Idaho Rural Water Association

For a state famous for its pristine landscape and sprawling vistas, it’s no wonder that an association responsible for supporting Idaho’s small water systems has the word “rural” in its title. No less surprising is that the Idaho Rural Water Association’s employees keep plenty busy serving water and wastewater associations that supply communities or systems with 10,000 or fewer connections.
But this is an inclusive group; the IRWA is also supported by larger municipalities, solid waste systems, and more than fifty industry vendors—although its funding through the federal government limits its professional services to small private or public systems (the reason for the “rural” part of the association’s title).
The IRWA’s primary mission is to protect the public health and environment by providing training and technical assistance to water and wastewater systems throughout the state. They make it relatively easy for members to take advantage of their services: for the price of the yearly association fee, all onsite professional expertise, the use of equipment, and training sessions are free of charge through the non-profit association.
While the association serves a large and relatively sparsely populated area, it offers a wide range of expert services, equipment, and classes to meet its members’ needs. Its experts hit the road weekly, visiting small system operators; classes are held throughout the state to accommodate as many people as possible.

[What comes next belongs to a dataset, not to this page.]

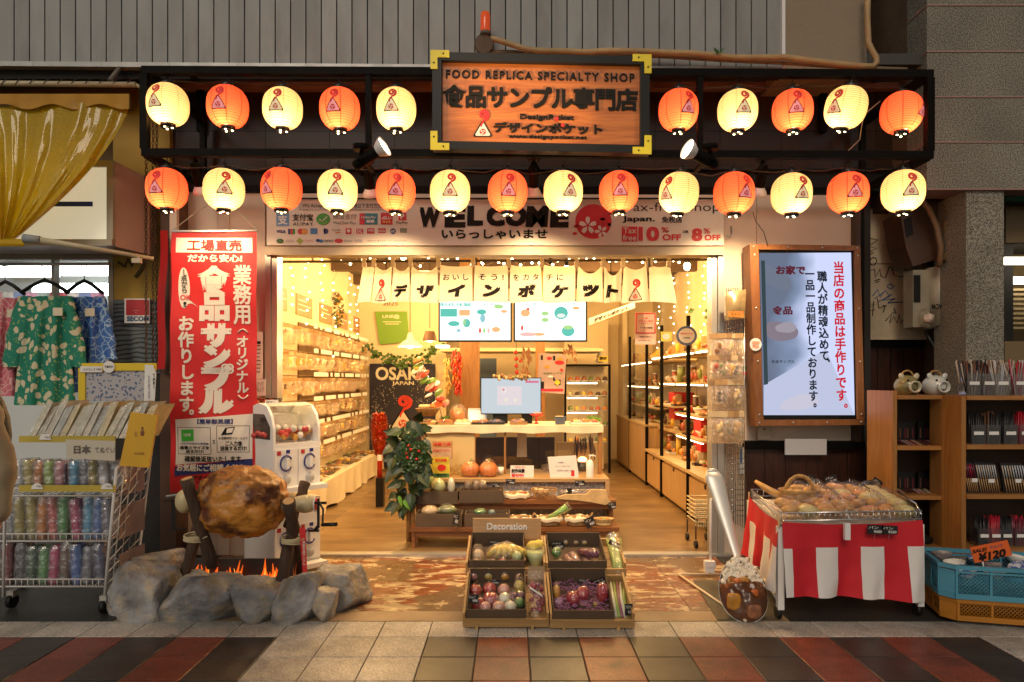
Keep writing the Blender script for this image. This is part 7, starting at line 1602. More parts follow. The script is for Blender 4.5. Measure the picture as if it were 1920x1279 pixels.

In May, for example, the group had a class in Moscow on the history and techniques of water treatment, and they provided a Department of Environmental Quality recertification opportunity with the topic “Drinking Water Source Protection Plans.”  It also offered a third class on fire hydrants and valves. In July, the classes that were held in both Idaho Falls and Caldwell boasted instructors who discussed basic hydraulics, principles of operation, and maintaining control valves.
Association Office Manager, Barbi Burke, said the group has 380 members who are able to take advantage of the group’s seven “circuit riders.” These circuit riders travel from one small water or wastewater system to the next, troubleshooting a variety of problems. They bring equipment and highly trained professionals to operate in a variety of situations, she explained.

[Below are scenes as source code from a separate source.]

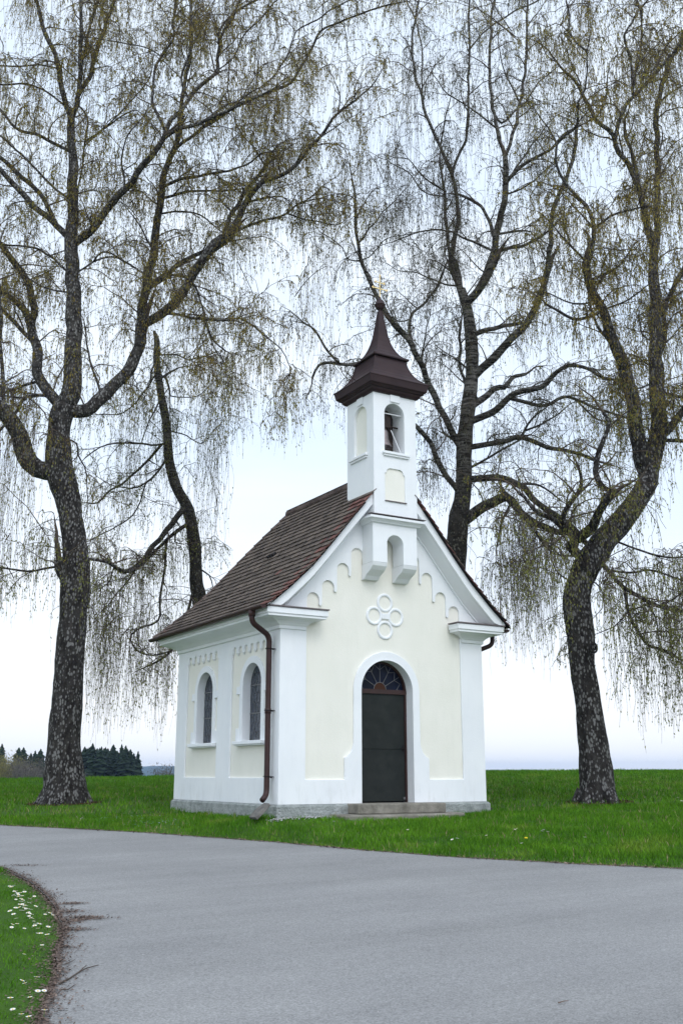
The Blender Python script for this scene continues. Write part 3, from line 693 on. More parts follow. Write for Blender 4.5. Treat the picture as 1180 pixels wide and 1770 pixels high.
# the bell hangs in the turret: a thing of its own
bell = empty('bell', (1.91, -.13, 6.50), 'small grey bronze bell hanging under its dark headstock in the turret opening', 'bell')
BCX, BCY = 1.91, -.13
h = MB(); h.lathe([(.01,6.83),(.045,6.83),(.062,6.80),(.070,6.74),(.078,6.66),(.095,6.59),(.122,6.545),(.128,6.52),(.118,6.518),(.09,6.55),(.02,6.60)], (BCX, BCY, 0), 24); h.build('bell_body', M['bell'], bell, smooth=True)
h = MB(); h.box(BCX-.10, BCX+.10, BCY-.055, BCY+.055, 6.87, 7.08); h.box(BCX-.05, BCX+.05, BCY-.04, BCY+.04, 7.08, 7.17); h.tube([(1.79, BCY, 6.91), (2.19, BCY, 6.91)], .016, 8); h.box(BCX-.035, BCX+.035, BCY-.03, BCY+.03, 6.81, 6.88); h.build('headstock', M['board'], bell, bevel=.008)
h = MB(); h.tube([(BCX, BCY, 6.62), (BCX, BCY, 6.50)], .009, 6); h.lathe([(.0,-.03),(.022,-.015),(.026,0),(.0,.025)], (BCX, BCY, 6.485), 10); h.build('clapper', M['dark'], bell)
#@@PART2
# splash stone, gravel, boot of the right corner
h = MB()
def slab(t, y0, y1, th):
    x, z = -.415+.215*t, .37+.185*t; n_ = (-.185, .215); L_ = math.hypot(*n_); ux, uz = n_[0]/L_*th, n_[1]/L_*th
    return [(x, y0, z), (x, y1, z), (x+ux, y1-.01, z+uz), (x+ux, y0+.01, z+uz)]
h.loft([slab(-.1, -.20, .04, .05), slab(.45, -.205, .05, .06), slab(1.0, -.17, .02, .045)])
tag(h.build('splash_stone', mat('weathered_stone', (.09,.085,.08), (.19,.18,.165), 7, .95, .8, 35), bevel=.01, origin=(-.2, 0, .36)), 'rough grey stone slab leaning against the chapel corner below the downpipe', 'stone slab')
h = MB()
h.loft([[(4.07,.05,.33),(4.21,.03,.33),(4.22,.2,.33),(4.07,.2,.33)], [(4.07,.06,.43),(4.15,.05,.45),(4.16,.18,.44),(4.07,.18,.42)]])
tag(h.build('kerb_stone', mat('dark_stone', (.03,.025,.025), (.07,.06,.055), 8, .9, .4, 30), bevel=.01, origin=(4.1, .1, .34)), 'small dark stone wedged beside the right corner of the chapel plinth', 'stone')

def pebbles(name, pts, rmin, rmax, m, kind='stuff', label=None, cat=None):
    V = []; Q = []; T = []
    base = [(1,0,0),(0,1,0),(-1,0,0),(0,-1,0),(0,0,1),(0,0,-.5)]
    tr = [(0,1,4),(1,2,4),(2,3,4),(3,0,4),(1,0,5),(2,1,5),(3,2,5),(0,3,5)]
    for p in pts:
        r = random.uniform(rmin, rmax); a = random.random()*6; b = len(V)
        for q_ in base:
            k = r*random.uniform(.7, 1.2); x = q_[0]*math.cos(a)-q_[1]*math.sin(a); y = q_[0]*math.sin(a)+q_[1]*math.cos(a)
            V.append((p[0]+x*k, p[1]+y*k*.8, p[2]+q_[2]*k*.6))
        T += [tuple(b+i for i in t) for t in tr]
    return tag(np_mesh(name, np.array(V), tris=np.array(T), m=m), label, cat, kind=kind)
pp = []
for _ in range(420):
    x = random.uniform(-.25, 1.0); y = -.05-abs(random.gauss(0, .10))-.02; Xl, Yl = to_lat(x, y); pp.append((x, y, gz1(float(Xl), float(Yl))+.012))
pebbles('gravel', pp, .006, .022, mat('gravel_stone', (.30,.29,.30), (.55,.54,.56), 30, .9, island=.35), label='strip of pale gravel at the foot of the front plinth', cat='gravel')

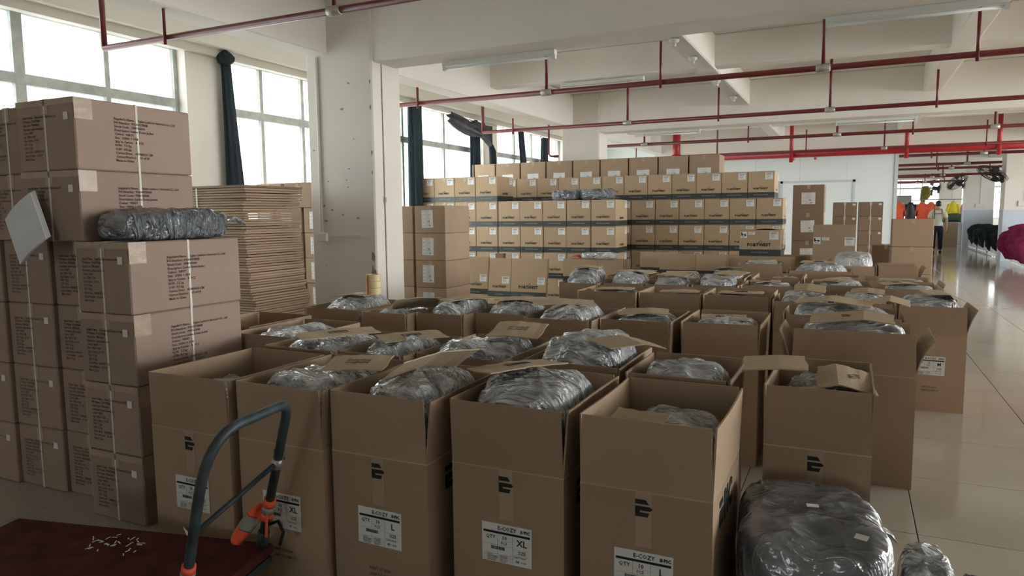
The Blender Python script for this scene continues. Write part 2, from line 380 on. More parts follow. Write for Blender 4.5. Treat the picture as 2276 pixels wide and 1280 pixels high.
# front column details: conduit, switch box, chipped corner patches, seam
MB().tube([(-5.06, 5.985, 3.1), (-5.06, 5.985, 1.30)], .014, 8).build('conduit', 'wall', c1, smooth=True)
MB().box(-5.12, -4.99, 5.96, 6.0, 1.20, 1.29).build('switch_box', 'wall', c1, bevel=.006)
MB().box(-4.98, -4.56, 5.988, 6.0, 1.255, 1.275).build('cable_duct', 'wall', c1)
MB().box(-4.381, -4.372, 6.16, 6.172, .3, 3.0).build('crack_seam', 'stain', c1)
rnd = random.Random(3)
for (z, s) in ((2.55, .03), (1.62, .06), (1.05, .05), (.86, .09), (2.1, .03), (1.9, .02), (2.8, .025)):
    p = Print(); pts = [(math.cos(a) * s * rnd.uniform(.25, .5), math.sin(a) * s * rnd.uniform(.6, 1.3)) for a in [k * math.pi / 5 for k in range(10)]]
    p.poly(pts); put('chipped_patch', p.flat('chipped_patch', 'stain'), c1, loc=(-4.4 - .02 * (z < 1.2), 5.997, z) if z not in (1.62,) else (-4.376, 6.17, z), rot=FRONT if z != 1.62 else SIDE)
for k in range(14):
    p = Print(); s = rnd.uniform(.006, .02); p.poly([(math.cos(a) * s * rnd.uniform(.6, 2), math.sin(a) * s * rnd.uniform(.4, .8)) for a in [j * math.pi / 4 for j in range(8)]])
    put('scuff_mark', p.flat('scuff_mark', 'stain'), c1, loc=(rnd.uniform(-5.15, -4.45), 5.998, rnd.uniform(.9, 2.9)), rot=FRONT)
column(-5.15, -4.40, 13.2, 13.72, trim(), 'second white column of the left line, behind the printed cartons')
column(-5.15, -4.40, 20.4, 20.9, trim(), 'third white column of the left line')
c4 = column(3.86, 4.75, 24.2, 24.8, trim(), 'white column with pale blue lower half at the right edge', True)
c5 = column(3.98, 4.95, 33.0, 33.6, trim(), 'white column with pale blue lower half, middle of the corridor', True)
c6 = column(3.95, 4.9, 41.6, 42.2, trim(), 'white column farthest down the corridor', True)
for e, x, y in ((c4, 4.35, 24.2), (c5, 4.5, 33.0), (c6, 4.5, 41.6)):
    MB().tube([(x, y - .02, 3.1), (x, y - .02, 1.7)], .014, 6).build('conduit', 'wall', e)
    MB().box(x - .16, x + .16, y - .05, y, 1.55, 1.7).build('switch_box', 'wall', e, bevel=.01)
    MB().box(x - .4, x + .4, y - .02, y, 1.98, 2.02).build('cable_duct', 'wall', e)
# pilaster staining is in the paint; partition with door
pt = sempty('wall_partition', label='white panel partition at the back of the store')
XS = [-4.75, -3.6, -2.45, -1.3, -.15, .96]
for a, b_ in zip(XS[:-1], XS[1:]): MB().box(a + .003, b_ - .003, 20.95, 21.03, .08, 3.02).build('panel', 'partition', pt, bevel=.003)
MB().box(-4.75, .96, 20.955, 21.025, 0, .08).build('base_rail', 'seam', pt)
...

The group has three water circuit riders who deal only with water issues. For example, if a system has a leak that the onsite operators cannot repair on their own, they can call on an IRWA circuit rider. Problems with a wastewater system typically result in a call going out to one of the association’s two wastewater circuit riders. One of those individuals may find himself in a boat in the middle of a wastewater lagoon overrun by duck week. Using a PVC pipe, he can draw up the sludge and determine if the lagoon is serving the system effectively.
A third type of circuit rider is relatively new to the association; the group has two additional circuit riders who help operators of small systems get federal money through the recently enacted American Recovery Reinvestment Act.
Because of the rural and sprawling nature of Idaho, it is not unusual for a circuit rider to be gone for a week or ten days at a time, traveling from one small community to another, unblocking a clogged lined, working on a balky filtration system, or helping a public official negotiate the inevitable and complicated federal grant forms, Burke said.
“Some of the services we provide for free can cost thousands and thousands of dollars. For some of our members, such as one with only twenty-nine connections, the membership cost is $200,” Burke said, adding that membership fees are based on the size of the system.
As for the IRWA, membership dues cover only a small portion of the group’s budget. The rest of the funding comes from the federal government through National Rural Water of Duncan, Oklahoma, an agency that operates similar programs in all fifty states.
The IRWA, located in Boise, also has staff members who are based throughout the state, from Weiser to Salmon to Idaho Falls. The group has two staffers who work with members on source-water protection plans that help protect drinking water sources. Another employee is a training specialist who is responsible for all of the IRWA’s training and continuing education opportunities. Last year, for example, the association hosted about 100 such opportunities, with 820 attendees.
The IRWA held its annual conference in Idaho Falls last March. Over a two-and–a-half-day period, about 185 members and 40 vendors gathered to share information, pick up continuing education credits, and do the all-important socializing that is a key component to any successful association.
The group’s next big conference is actually a day-and-a-half mini-conference that will be held at the Couer d’Alene Casino in September.